An interesting paradox of the programmer job market is that spending time mastering developer tools and reaping the corresponding productivity improvements at one job has zero value when confronted by a whiteboard coding interview for another job.
But they may have value once you get past the interview.
Don't forget another interesting paradox - spending time mastering tools and technologies tangentially (if at all) related to your current job has low value now, but is also what makes it possible for you to take that another job a year later and double your salary.
This is a negative approach - and the opposite of what you would want on your team.
The narrow view that some 'productivity gain' will result in 'less work' is almost entirely not true, unless you're doing commodity work, like answering calls etc..
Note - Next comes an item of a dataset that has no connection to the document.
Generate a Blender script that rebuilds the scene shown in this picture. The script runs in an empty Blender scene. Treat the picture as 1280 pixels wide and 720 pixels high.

An Engineer who can do the work 10% faster because of better tooling, isn't putting himself or peers in jeopardy, rather, moving up the stack a nudge to work on slightly more important problems.
Any company that counts technology as a pillar of competitive advantage needs to adapt responsibly and make process improvements especially as they become normative.
People that work against this are literally a drag on the company, like the kind of unions that forbid other groups from 'moving the hammer because it's not in their job spec'.
Consider that helping the company be more productive is part of your job, and that you're not going to lose work as a result of it, probably the opposite :).
Because you can’t make every tool you’ll need to program effectively. Unlike bread, which only takes hours to make, good tooling will take months to years if done yourself.
All the chefs I know go out to eat way more than anyone else I know (don't know any bakers, though). Graphic designers I know, buy art and graphic designs (don't know any jewelers, either). Musician friends buy tons of records and tickets to live shows, friends who brew, buy more beer than friends who don't brew.